The Court need not here determine the validity of the land trusts in question or determine whether the interests of the beneficiaries is personal property or an interest in realty because all of the "due on sale" clauses here in question-although slightly differing in language-clearly provide that any conveyance or transfer of title gives the lender the right to accelerate the payments due under their secured loans.

The transfer of the real estate, subject to the existing recorded deeds of trust-whatever it be labeled-from the owner-borrowers to themselves as trustees plainly constitutes a breach of the said "due on sale" clauses, and

The Court So Finds.

Concededly, the plaintiffs have attempted to use the Virginia land trust statute to circumvent the contract right otherwise given by them to their creditors, the three defendant savings and loan associations.

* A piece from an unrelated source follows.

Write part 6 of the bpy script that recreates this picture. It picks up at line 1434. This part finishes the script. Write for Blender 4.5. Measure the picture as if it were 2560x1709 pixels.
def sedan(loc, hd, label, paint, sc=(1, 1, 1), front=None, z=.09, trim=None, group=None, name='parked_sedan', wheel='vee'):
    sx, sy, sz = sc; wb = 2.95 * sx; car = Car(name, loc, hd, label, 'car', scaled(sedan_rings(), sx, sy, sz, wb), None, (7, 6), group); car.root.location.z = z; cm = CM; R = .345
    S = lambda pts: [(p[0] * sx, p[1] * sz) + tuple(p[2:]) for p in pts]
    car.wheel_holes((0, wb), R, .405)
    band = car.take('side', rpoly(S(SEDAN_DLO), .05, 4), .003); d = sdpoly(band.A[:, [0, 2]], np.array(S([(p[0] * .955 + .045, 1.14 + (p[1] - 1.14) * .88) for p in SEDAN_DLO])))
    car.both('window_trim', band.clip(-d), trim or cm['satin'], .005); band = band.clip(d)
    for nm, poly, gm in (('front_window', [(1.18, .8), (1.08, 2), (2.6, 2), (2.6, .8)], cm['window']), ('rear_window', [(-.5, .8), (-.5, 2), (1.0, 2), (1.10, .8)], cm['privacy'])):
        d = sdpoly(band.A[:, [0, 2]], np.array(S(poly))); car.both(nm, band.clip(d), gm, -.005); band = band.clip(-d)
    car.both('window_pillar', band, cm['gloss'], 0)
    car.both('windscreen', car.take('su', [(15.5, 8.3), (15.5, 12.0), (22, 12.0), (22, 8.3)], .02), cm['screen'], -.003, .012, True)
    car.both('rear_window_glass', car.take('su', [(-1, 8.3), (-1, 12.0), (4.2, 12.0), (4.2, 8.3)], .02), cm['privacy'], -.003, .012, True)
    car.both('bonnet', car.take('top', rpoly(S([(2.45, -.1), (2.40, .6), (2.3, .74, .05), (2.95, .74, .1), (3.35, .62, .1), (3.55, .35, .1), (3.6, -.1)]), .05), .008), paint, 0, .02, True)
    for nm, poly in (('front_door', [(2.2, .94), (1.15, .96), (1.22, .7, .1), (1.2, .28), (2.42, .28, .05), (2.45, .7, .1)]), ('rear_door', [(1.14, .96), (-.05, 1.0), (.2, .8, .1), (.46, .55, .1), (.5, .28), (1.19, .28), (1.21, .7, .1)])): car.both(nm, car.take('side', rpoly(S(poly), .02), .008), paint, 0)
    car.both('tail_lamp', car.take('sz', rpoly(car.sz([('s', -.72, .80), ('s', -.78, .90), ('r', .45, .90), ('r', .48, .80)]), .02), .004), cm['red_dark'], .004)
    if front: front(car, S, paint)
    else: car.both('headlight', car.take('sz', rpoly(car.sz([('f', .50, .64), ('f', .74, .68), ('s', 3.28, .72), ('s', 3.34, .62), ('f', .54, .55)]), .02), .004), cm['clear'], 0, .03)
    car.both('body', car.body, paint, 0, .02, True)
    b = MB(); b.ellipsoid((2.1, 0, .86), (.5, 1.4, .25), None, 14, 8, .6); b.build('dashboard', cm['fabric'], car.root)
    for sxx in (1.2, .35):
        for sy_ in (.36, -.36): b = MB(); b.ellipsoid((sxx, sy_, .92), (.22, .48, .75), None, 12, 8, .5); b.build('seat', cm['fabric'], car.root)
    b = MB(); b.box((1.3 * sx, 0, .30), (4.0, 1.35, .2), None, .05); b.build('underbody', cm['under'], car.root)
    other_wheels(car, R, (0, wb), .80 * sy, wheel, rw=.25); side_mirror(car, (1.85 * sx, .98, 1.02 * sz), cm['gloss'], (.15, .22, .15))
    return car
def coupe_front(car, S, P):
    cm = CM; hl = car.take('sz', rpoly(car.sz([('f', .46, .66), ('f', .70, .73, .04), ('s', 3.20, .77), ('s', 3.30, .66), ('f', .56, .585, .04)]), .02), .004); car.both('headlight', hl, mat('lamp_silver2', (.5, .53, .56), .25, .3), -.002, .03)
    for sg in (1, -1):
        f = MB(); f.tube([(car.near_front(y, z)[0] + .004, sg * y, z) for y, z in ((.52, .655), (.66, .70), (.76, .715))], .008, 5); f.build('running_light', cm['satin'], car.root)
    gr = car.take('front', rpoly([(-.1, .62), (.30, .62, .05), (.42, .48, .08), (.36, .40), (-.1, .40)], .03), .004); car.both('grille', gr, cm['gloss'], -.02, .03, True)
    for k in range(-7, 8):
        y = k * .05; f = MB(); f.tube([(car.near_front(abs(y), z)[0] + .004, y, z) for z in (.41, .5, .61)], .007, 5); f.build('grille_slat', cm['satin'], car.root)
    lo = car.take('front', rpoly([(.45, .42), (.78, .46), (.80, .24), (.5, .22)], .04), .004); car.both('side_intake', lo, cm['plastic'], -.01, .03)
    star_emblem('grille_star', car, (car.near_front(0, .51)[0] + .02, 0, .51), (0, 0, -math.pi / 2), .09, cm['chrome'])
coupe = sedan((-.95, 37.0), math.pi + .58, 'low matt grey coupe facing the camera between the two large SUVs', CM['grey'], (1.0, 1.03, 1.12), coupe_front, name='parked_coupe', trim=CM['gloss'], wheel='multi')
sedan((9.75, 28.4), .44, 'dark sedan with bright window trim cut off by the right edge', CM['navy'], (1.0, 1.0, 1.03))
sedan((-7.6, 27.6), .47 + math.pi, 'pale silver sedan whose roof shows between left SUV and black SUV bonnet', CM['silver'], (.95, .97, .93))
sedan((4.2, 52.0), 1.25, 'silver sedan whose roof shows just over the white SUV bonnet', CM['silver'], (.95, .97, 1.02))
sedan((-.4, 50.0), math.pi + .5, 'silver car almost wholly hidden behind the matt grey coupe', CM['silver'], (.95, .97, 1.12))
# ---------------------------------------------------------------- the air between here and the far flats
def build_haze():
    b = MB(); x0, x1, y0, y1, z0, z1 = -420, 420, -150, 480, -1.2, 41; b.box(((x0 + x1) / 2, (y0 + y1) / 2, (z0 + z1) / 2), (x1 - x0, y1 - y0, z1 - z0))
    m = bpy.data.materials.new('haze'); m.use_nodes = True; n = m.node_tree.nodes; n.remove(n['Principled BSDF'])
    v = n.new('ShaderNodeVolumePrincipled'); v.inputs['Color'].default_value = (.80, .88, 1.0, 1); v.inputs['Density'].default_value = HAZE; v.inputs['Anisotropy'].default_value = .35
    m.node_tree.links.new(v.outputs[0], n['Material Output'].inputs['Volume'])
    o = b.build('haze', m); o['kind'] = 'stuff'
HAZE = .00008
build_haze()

Paragraph 3 of § 55-17.1 reads as follows:

 
Nothing in this section shall be construed (1) to affect any right which a creditor may otherwise have against a trustee or beneficiary,....

Therefore, the owner-borrowers should not be permitted to use a Virginia statutory land trust as a device to defeat the rights of the defendant savings and loan associations from accelerating the payment of their secured notes as provided for by these concededly valid "due on sale" clauses, and

It Is So Ordered.

Therefore, this suit should be dismissed at the costs of the plaintiffs, without prejudice to the rights of any of the parties to pursue their respective claims for declaratory judgment in the pending state court proceedings, if they be so advised.

The Clerk will send a copy of this Memorandum Opinion and Order to all counsel of record.